No, the starter motor cranks fine after the shutdown incident occurred. If the engine suddenly froze up, I don't think the starter motor would sound normal or crank, and it sounds completely normal. Yesterday when I had the #1 spark plug out, checking for spark after the shutoff incident happened, I could hear the #1 piston creating suction, I was close enough to hear it, because I was looking at the spark plug and its gap, as the plug laid against the cylinder.
I have heard, but not personally experienced, a coil failure that can occur when the heat from the engine -- which is rising up and heating the coils -- that a coil can intermittently stop working. If true, that might mean after cooling off now for about 18 hours since last night, the bike might fire up again (might). I'll check this out.

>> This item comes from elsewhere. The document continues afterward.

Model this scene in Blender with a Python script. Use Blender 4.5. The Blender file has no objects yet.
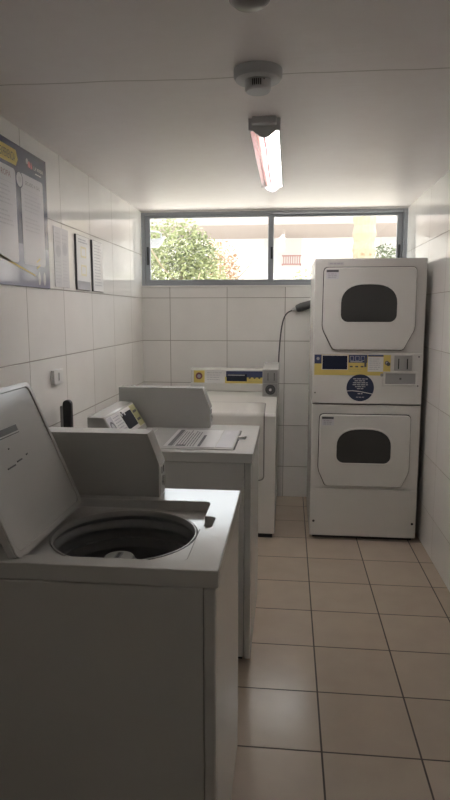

I'll have to check for voltage at the coils too.
I'm familiar with the "pull the clutch in" lockout that's on most bikes since the late 70s' and onward -- the functionality was to not allow the *starter* motor to crank unless the clutch was pulled in.
On 1970s bikes, they did not have that "pull in the clutch to allow the starter motor to turn" feature -- if the bike was in gear, and you pushed the 'start' button, the bike would leap forward. I have personally experienced that; started riding in 1976. I'm pretty sure even my 1977 Kz1000 had that issue. Then the bike companies began putting the clutch-lever-pulled-in-or-no-start interlock switch to prevent that.
There are various fail points like that: clutch lock out, sidestand lockout, Start/Run button. This bike has all of those.
Because of the fact that the bike was
- on the center stand
- in neutral
- and was running fine
yesterday, since the sidestand/clutch/Start-Run lockouts are just switches, and the bike was already running, I just figured the chance that a mechanical switch like those three will suddenly fail is very remote. Possible, but unlikely.
The way it shut off like instantly, it was more like an electrical component failed.
I know nothing about ignitors and wondered if an ignitor -- which is an electronic component, not a mechanical switch -- might explain the sudden shutoff.